The cops and prosecutors are serving coercive corporate interests in arresting the Ruckus leaders on specious grounds and holding them on bail amounts that are indefensible on any rational ground other than burying peaceful protest in the ashes of our democracy. The same corporate interests now dictate to local police who suppress legitimate protest and peaceful demonstrations for the "nominating" conventions funded by hundreds of millions of dollars of corporate "donations" that anyone who cares to look at the process would call bribes.
-- Alan Nestlinger
Having spent a week at a "Ruckus Camp" in January, I have come to know firsthand not only the Ruckus Society, but its director, John Sellers. Ruckus is an amazing organization of individuals fervent in their quest to pass on knowledge of not just tactical civil disobedience, but protest history as well.

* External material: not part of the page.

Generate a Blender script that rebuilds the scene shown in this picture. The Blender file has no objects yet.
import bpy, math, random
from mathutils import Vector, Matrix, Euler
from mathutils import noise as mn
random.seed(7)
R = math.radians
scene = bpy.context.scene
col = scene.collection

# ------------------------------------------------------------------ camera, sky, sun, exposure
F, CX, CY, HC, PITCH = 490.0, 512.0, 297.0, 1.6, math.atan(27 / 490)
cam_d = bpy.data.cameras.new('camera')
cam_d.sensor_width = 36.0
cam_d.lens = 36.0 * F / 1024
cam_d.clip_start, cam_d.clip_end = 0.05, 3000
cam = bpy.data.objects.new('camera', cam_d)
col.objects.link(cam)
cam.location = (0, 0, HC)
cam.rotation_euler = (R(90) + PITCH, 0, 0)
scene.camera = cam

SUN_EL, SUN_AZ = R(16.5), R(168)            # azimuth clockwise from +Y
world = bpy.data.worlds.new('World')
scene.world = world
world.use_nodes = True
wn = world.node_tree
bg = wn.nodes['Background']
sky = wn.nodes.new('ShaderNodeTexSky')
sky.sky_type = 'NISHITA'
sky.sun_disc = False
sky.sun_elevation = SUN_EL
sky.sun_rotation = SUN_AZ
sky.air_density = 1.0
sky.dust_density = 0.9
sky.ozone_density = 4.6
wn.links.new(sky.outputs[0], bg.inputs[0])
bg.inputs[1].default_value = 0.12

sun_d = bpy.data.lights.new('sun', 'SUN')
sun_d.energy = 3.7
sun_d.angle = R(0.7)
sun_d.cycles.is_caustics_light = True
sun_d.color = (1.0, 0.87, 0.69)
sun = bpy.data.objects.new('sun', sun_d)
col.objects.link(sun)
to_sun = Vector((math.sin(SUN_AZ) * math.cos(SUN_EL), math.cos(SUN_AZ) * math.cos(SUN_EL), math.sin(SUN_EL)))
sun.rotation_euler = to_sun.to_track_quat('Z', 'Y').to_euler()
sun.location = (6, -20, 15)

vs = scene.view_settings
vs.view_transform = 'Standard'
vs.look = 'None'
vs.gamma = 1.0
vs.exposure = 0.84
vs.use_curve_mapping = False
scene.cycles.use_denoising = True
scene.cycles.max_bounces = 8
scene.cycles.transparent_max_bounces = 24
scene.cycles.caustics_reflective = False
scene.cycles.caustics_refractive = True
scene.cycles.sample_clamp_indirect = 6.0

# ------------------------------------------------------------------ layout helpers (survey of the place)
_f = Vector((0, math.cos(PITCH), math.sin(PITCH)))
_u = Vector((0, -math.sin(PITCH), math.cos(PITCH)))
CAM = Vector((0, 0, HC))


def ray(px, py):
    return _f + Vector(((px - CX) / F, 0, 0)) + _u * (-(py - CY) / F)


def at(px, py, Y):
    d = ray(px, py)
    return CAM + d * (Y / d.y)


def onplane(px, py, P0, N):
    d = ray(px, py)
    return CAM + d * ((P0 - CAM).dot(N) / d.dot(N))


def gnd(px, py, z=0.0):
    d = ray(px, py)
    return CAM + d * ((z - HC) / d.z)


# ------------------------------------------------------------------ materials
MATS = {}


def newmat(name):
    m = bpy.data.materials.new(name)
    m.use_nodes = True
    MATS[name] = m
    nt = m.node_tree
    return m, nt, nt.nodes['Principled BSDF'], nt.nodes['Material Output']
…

It is amazing to me that John Sellers was held on $1 million bail in Philadelphia. He is obviously not a "flight risk," and having sat around a campfire with him, I can say, without a doubt, that John didn't "smash" anything.

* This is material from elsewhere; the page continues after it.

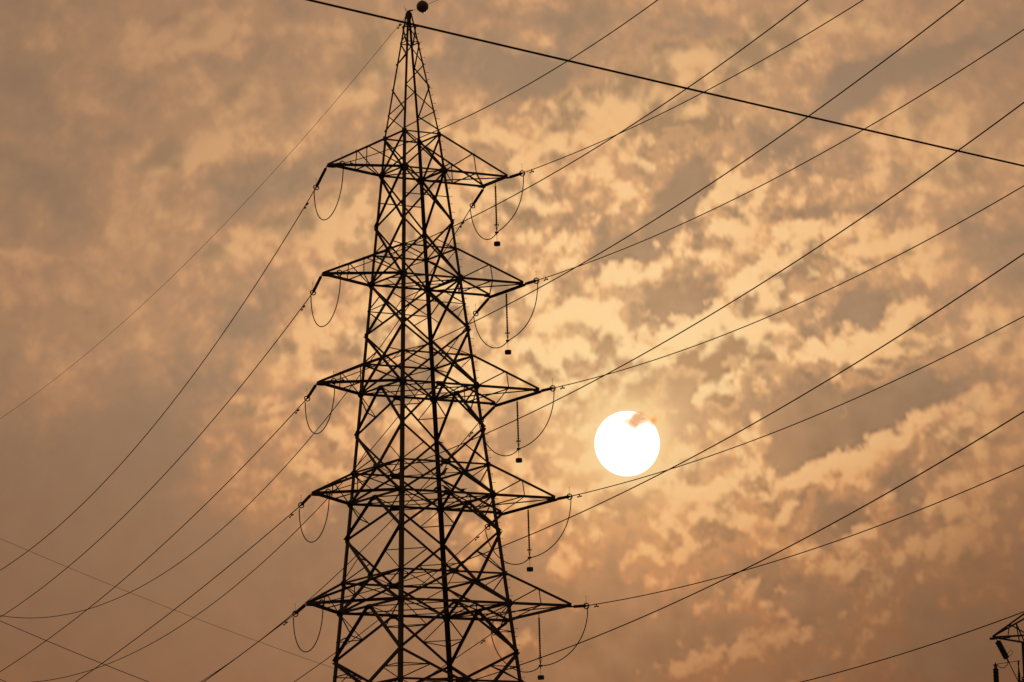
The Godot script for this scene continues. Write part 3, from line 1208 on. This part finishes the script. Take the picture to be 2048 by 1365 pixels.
func build_lines() -> void:
	for i in 6:
		for k in ["A", "B", "L", "R"]:
			span_line(k, i)
	# earth wires from the peak
	var pk := world(Vector3(0, 60.05, 0))
	var pts := PackedVector3Array()
	var d := compass(LEFT_LINE)
	for k in 61:
		var x := 170.0 * pow(k / 60.0, 1.2)
		pts.append(pk + d * x + Vector3(0, -0.205 * x + 0.00118 * x * x, 0))
	var o := wire("earth_wire", "thin wire falling from the tower peak to the lower left", "earth wire", pts, 0.011)
	damper(o, d * 1.35 + Vector3(0, -0.27, 0), d + Vector3(0, -0.2, 0), Vector3.UP)
	var head := world(Vector3(0.05, 60.10, 0.32))
	var q := PackedVector3Array()
	d = compass(RIGHT_LINE)
	for k in 41:
		var x := 120.0 * k / 40.0
		q.append(head + d * x + Vector3(0, -0.138 * x + 0.0012 * x * x, 0))
	wire("earth_wire", "thin wire leaving the tower peak through the marker ball, rising right", "earth wire", q, 0.011)
	# marker ball
	var at := head + d * 1.72 + Vector3(0, -0.235, 0)
	var ball := thing("marker_ball", "round two-tone aircraft warning ball on the wire beside the tower peak", "marker ball", at)
	ball.basis = frame_of(d)
	var red := steel_like(Color(0.33, 0.10, 0.08), 0.5, 41, 0.15)
	var grey := steel_like(Color(0.25, 0.26, 0.27), 0.5, 42, 0.15)
	for s in 2:
		var st := start()
		st.set_smooth_group(0)
		var nu := 20
		for i in nu:
			for k in nu:
				var v := []
				for c in [[i, k], [i, k + 1], [i + 1, k + 1], [i + 1, k]]:
					var th: float = PI * c[0] / nu
					var ph: float = PI * c[1] / nu
					v.append(Vector3(sin(ph) * (1.0 if s == 0 else -1.0) * sin(th), cos(th), cos(ph) * sin(th)) * 0.312)
				if s == 0:
					quad(st, v[0], v[3], v[2], v[1])
				else:
					quad(st, v[0], v[1], v[2], v[3])
		part(ball, "hemisphere", done(st), red if s == 1 else grey, Transform3D(Basis(), Vector3(0.002 if s == 0 else -0.002, 0, 0)))
	part(ball, "seam_band", torus(0.312, 0.012, 40, 6), zinc, Transform3D(Basis(Vector3.UP, PI / 2), Vector3.ZERO))
	part(ball, "clamp_bolt", rod(Vector3(-0.03, 0.28, 0), Vector3(-0.04, 0.40, 0), 0.022), zinc)
	part(ball, "clamp_bolt", rod(Vector3(0.02, -0.28, 0), Vector3(0.02, -0.37, 0), 0.024), zinc)
	# a thick cable that crosses close to the camera, and thin ones far behind
	wire("overhead_cable", "thick black cable crossing in front of the tower peak, falling to the right", "overhead cable", line_through(Vector3(-2.384, 15.618, -52), Vector3(2.84, 15.985, -59), Vector3(8.06, 16.373, -66), -1.6, 2.6, 60), 0.0155)
	wire("far_wire", "faint hair-thin wire crossing low on the left behind the tower", "wire", line_through(Vector3(-36.152, 44.312, -300), Vector3(-24.73, 39.2, -300), Vector3(-13.315, 34.614, -300), -1.0, 1.6, 40), 0.012)
	wire("far_wire", "dark wire crossing the bottom left corner under the power lines", "wire", line_through(Vector3(-28.96, 31.138, -240), Vector3(-24.85, 29.26, -240), Vector3(-20.743, 27.482, -240), -2.2, 2.4, 40), 0.0185)
	wire("far_wire", "short bit of wire cutting the extreme bottom left corner", "wire", line_through(Vector3(-28.987, 27.928, -241), Vector3(-26.9, 26.95, -241), Vector3(-24.8, 26.05, -241), -2.2, 2.4, 40), 0.0185)


# ------------------------------------------------------------------ the terminal mast at the lower right
func build_terminal() -> void:
	var z := -240.0
	var t := thing("terminal_mast", "end of a lattice arm on a steel mast at the lower right edge", "power tower", Vector3(29.3, 0, z))
	var o := -t.position
	var e := Vector3(26.21, 28.55, z) + o
	for s in [-1.0, 1.0]:
		var foot := Vector3(28.06, 0, z + 0.95 * s) + o
		var hip := Vector3(28.10, 28.30 if s < 0 else 28.50, z + 0.95 * s) + o
		var far_hip := Vector3(30.6, 28.4, z + 0.95 * s) + o
		var top := Vector3(30.3, 31.3 if s > 0 else 30.75, z + 0.6 * s) + o
		angle(t, "leg", foot, hip, 0.2, Vector3.LEFT)
		angle(t, "leg", Vector3(30.7, 0, z + 0.95 * s) + o, Vector3(30.4, 36.0, z + 0.3 * s) + o, 0.2, Vector3.RIGHT)
		angle(t, "lower_chord", e, hip, 0.11, Vector3(0, 0, s))
		angle(t, "lower_chord", hip, far_hip, 0.11, Vector3(0, 0, s))
		angle(t, "upper_chord", e + Vector3(0, 0.04, 0), top, 0.1, Vector3(0, 0, s))
		var f := 0.42 if s > 0 else 0.55
		var u := (e + Vector3(0, 0.04, 0)).lerp(top, 0.235 if s > 0 else 0.335)
		var l := e.lerp(hip, f if s > 0 else 0.83)
		angle(t, "web_post", u, l, 0.065, Vector3(0, 0, s))
		angle(t, "web_brace", u, hip, 0.075, Vector3(0, 0, s))
		angle(t, "web_brace", u.lerp(top, 0.5), hip, 0.07, Vector3(0, 0, s))
		for k in 6:
			var y0 := 1.0 + 4.4 * k
			angle(t, "diagonal_brace", Vector3(28.06, y0, z + 0.95 * s) + o, Vector3(30.68, y0 + 4.4, z + 0.95 * s) + o, 0.08, Vector3(0, 0, s))
			angle(t, "diagonal_brace", Vector3(30.68, y0, z + 0.95 * s) + o, Vector3(28.06, y0 + 4.4, z + 0.95 * s) + o, 0.08, Vector3(0, 0, s))
	plate(t, "end_plate", Vector3(26.2, 28.46, z) + o, Vector3.BACK, Vector3.RIGHT, 0.34, 0.12, plate_mesh, 0.24)
	plate(t, "gusset_plate", Vector3(26.95, 28.49, z + 0.3) + o, Vector3.BACK, Vector3.RIGHT, 0.42, 0.13, plate_mesh, 0.04)
	plate(t, "gusset_plate", Vector3(28.1, 28.28, z + 0.98) + o, Vector3.BACK, Vector3.RIGHT, 0.3, 0.3, oct_mesh, 0.04)
	# bracket that carries the post insulator and the arrester
	angle(t, "bracket_beam", Vector3(27.95, 25.62, z + 0.7) + o, Vector3(25.95, 25.45, z + 0.7) + o, 0.16, Vector3.UP)
	angle(t, "bracket_beam", Vector3(27.85, 26.1, z + 0.72) + o, Vector3(26.9, 25.5, z + 0.72) + o, 0.1, Vector3.BACK)
	plate(t, "gusset_plate", Vector3(27.74, 26.1, z + 0.74) + o, Vector3.BACK, Vector3(0.6, 0.8, 0), 0.62, 0.13, plate_mesh, 0.05)
	var ring := torus(0.085, 0.03, 20, 8)
	part(t, "clamp_ring", ring, zinc, Transform3D(Basis(), Vector3(27.72, 26.12, z + 0.78) + o))
	# the hanging insulator
	var a := Vector3(26.42, 28.44, z)
	var b := Vector3(26.985, 27.15, z + 0.25)
	var d := b - a
	var l2 := d.length()
	var h := thing("strain_insulator", "fat dark ribbed insulator slanting under the arm at the lower right edge", "insulator", a)
	h.basis = frame_of(d)
	part(h, "shackle", rod(Vector3(0, 0, -0.06), Vector3(0, 0, 0.2), 0.022), zinc)
	part(h, "insulator_body", sheds(0.16, 1.22, 11, 0.15, 0.185, 0.178), porcelain)
	part(h, "end_cap", lathe(PackedVector2Array([Vector2(0.10, 0.0), Vector2(0.101, 0.05), Vector2(0.17, 0.13), Vector2(0.18, 0.0)])), zinc)
	part(h, "end_cap", lathe(PackedVector2Array([Vector2(1.2, 0.0), Vector2(1.201, 0.12), Vector2(1.27, 0.06), Vector2(1.28, 0.0)])), zinc)
	part(h, "clamp", rod(Vector3(0, 0, 1.2), Vector3(0, 0, l2 + 0.06), 0.04, 0.05), zinc)
	# wires at the foot of it
	wire("drop_wire", "wire running down right from the fat insulator at the lower right edge", "wire", PackedVector3Array([b, Vector3(27.37, 26.24, z + 0.35), Vector3(27.8, 25.2, z + 0.5), Vector3(28.6, 22.5, z + 0.9)]), 0.026)
	wire("jumper_cable", "short slack cable from the fat insulator to the ribbed post at the lower right", "jumper cable", smooth_line([b, Vector3(26.86, 26.72, z + 0.4), Vector3(26.52, 26.66, z + 0.6), Vector3(26.31, 26.93, z + 0.7)], 18), 0.02)
	wire("wire_loop", "small upright loop of wire on the fat insulator at the lower right edge", "wire", smooth_line([Vector3(26.9, 27.36, z + 0.2), Vector3(27.62, 27.66, z + 0.2), Vector3(27.05, 28.05, z + 0.2), Vector3(26.93, 27.42, z + 0.24)], 24), 0.012)
	# ribbed post, arrester and the bar between them
	var up := Basis(Vector3.RIGHT, Vector3.FORWARD, Vector3.UP).orthonormalized()
	up = Basis(Vector3.RIGHT, Vector3.UP.cross(Vector3.RIGHT), Vector3.UP)
	var post := thing("post_insulator", "thick ribbed upright post insulator at the bottom right corner", "insulator", Vector3(26.215, 25.5, z + 0.7))
	part(post, "insulator_body", sheds(0.05, 1.22, 15, 0.14, 0.18, 0.174), porcelain, Transform3D(up, Vector3.ZERO))
	part(post, "neck", lathe(PackedVector2Array([Vector2(1.2, 0.0), Vector2(1.201, 0.09), Vector2(1.40, 0.085), Vector2(1.41, 0.14), Vector2(1.45, 0.14), Vector2(1.46, 0.05), Vector2(1.56, 0.03), Vector2(1.561, 0.0)])), zinc, Transform3D(up, Vector3.ZERO))
	var arr := thing("surge_arrester", "slender pointed arrester with a few discs at the bottom right corner", "arrester", Vector3(27.49, 25.62, z + 0.7))
	part(arr, "insulator_body", sheds(0.1, 0.84, 6, 0.06, 0.125, 0.095), porcelain, Transform3D(up, Vector3.ZERO))
	part(arr, "stem", rod(Vector3(0, 0.8, 0), Vector3(0.0, 1.32, 0), 0.055, 0.028), zinc)
	part(arr, "cap", rod(Vector3(0, 1.28, 0), Vector3(0, 1.52, 0), 0.05, 0.045), zinc)
	wire("connecting_bar", "thin level bar joining the ribbed post and the arrester", "bar", PackedVector3Array([Vector3(26.32, 26.98, z + 0.7), Vector3(27.62, 27.12, z + 0.7)]), 0.017, "", zinc)


# ------------------------------------------------------------------ birds
func bird(label: String, at: Vector3, facing: float, pitch: float, size: float, spread := 0.0) -> void:
	var t := thing("crow", label, "bird", at, "dark birds on the tower")
	t.basis = Basis(Vector3.UP, deg_to_rad(facing)) * Basis(Vector3.BACK, deg_to_rad(pitch)) * Basis().scaled(Vector3.ONE * size)
	# body from tail to beak along x, one skin
	var spine := [[-0.27, 0.02, 0.028, 0.008], [-0.20, 0.035, 0.034, 0.012], [-0.13, 0.06, 0.035, 0.026], [-0.07, 0.085, 0.052, 0.05], [0.0, 0.105, 0.066, 0.064], [0.06, 0.125, 0.062, 0.06], [0.105, 0.15, 0.046, 0.048], [0.135, 0.178, 0.036, 0.038], [0.165, 0.19, 0.035, 0.035], [0.19, 0.19, 0.024, 0.024], [0.205, 0.187, 0.012, 0.013], [0.23, 0.18, 0.009, 0.010], [0.25, 0.172, 0.003, 0.003]]
	var st := start()
	st.set_smooth_group(0)
	var n := 12
	for i in spine.size() - 1:
		for k in n:
			var v := []
			for c in [[i, k], [i, k + 1], [i + 1, k + 1], [i + 1, k]]:
				var s: Array = spine[c[0]]
				var a: float = TAU * c[1] / n
				v.append(Vector3(s[0], s[1] + sin(a) * s[3], cos(a) * s[2]))
			quad(st, v[0], v[1], v[2], v[3])
	part(t, "body", done(st), feather)
	for s in [-1.0, 1.0]:
		var w := start()
		if spread > 0.0:
			tube(w, PackedVector3Array([Vector3(0.05, 0.12, 0.04 * s), Vector3(0.04, 0.12 + spread * 0.1, 0.16 * s), Vector3(-0.02, 0.12 + spread * 0.16, 0.28 * s), Vector3(-0.1, 0.12 + spread * 0.14, 0.36 * s)]), [0.03, 0.045, 0.035, 0.006], 6)
		else:
			tube(w, PackedVector3Array([Vector3(0.07, 0.14, 0.055 * s), Vector3(0.0, 0.115, 0.068 * s), Vector3(-0.1, 0.08, 0.05 * s), Vector3(-0.21, 0.05, 0.02 * s)]), [0.02, 0.042, 0.03, 0.004], 6)
		part(t, "wing", done(w), feather)
		if spread == 0.0:
			var g := start()
			tube(g, PackedVector3Array([Vector3(0.0, 0.06, 0.03 * s), Vector3(0.015, 0.0, 0.032 * s), Vector3(0.05, -0.005, 0.034 * s)]), [0.012, 0.007, 0.006], 6)
			part(t, "leg", done(g), feather)


func build_birds() -> void:
	var chord_a := leg("N", LOWER[3])
	var chord_b := leg("R", LOWER[3])
	bird("hunched dark bird on the fourth arm's chord, just right of the tall inner leg", world(chord_a.lerp(chord_b, 0.475) + Vector3(0, 0.06, 0.02)), 150.0, 10.0, 1.25)
	bird("small dark bird near the middle of the fourth arm's chord, tail up", world(chord_a.lerp(chord_b, 0.665) + Vector3(0, 0.06, 0.02)), 155.0, -25.0, 1.0)
	bird("dark bird half hidden behind the inner leg at the fourth arm", world(chord_a.lerp(chord_b, 0.385) + Vector3(0, 0.06, 0.02)), 35.0, 14.0, 1.1)
	var ring_a := leg("F", UPPER[3])
	var ring_b := leg("R", UPPER[3])
	bird("largest dark bird perched above the fourth arm, right of the inner leg", world(ring_a.lerp(ring_b, 0.11) + Vector3(0, 0.08, 0)), 25.0, 24.0, 1.55)
	bird("tiny dark bird flying behind the right leg above the fourth arm", world(leg("R", UPPER[3] + 1.05) + Vector3(-2.2, 0.0, -1.0)), 140.0, 0.0, 0.7, 0.5)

The Ruckus Society, and Sellers, do much to train activists to be effective and nonviolent, providing a great service to the activist community and to society at large. I daresay that WITHOUT the Ruckus Society, there would be much more property destruction. Ruckus is the antithesis to that sort of protesting -- because you learn how ineffective it is to smash windows when there are many other nonviolent tactics available. I suggest others peruse their Web site.
-- Molly M. McCarthy
Han Shan claims that Ruckus is following civil disobedience? I suggest he go back and reread the classic. Thoreau did not resist arrest, refuse to give his name or struggle with authorities. He believed so strongly in his cause, that he willfully accepted his punishment for defiance of the law. I see very little of that integrity with the protest movements of today.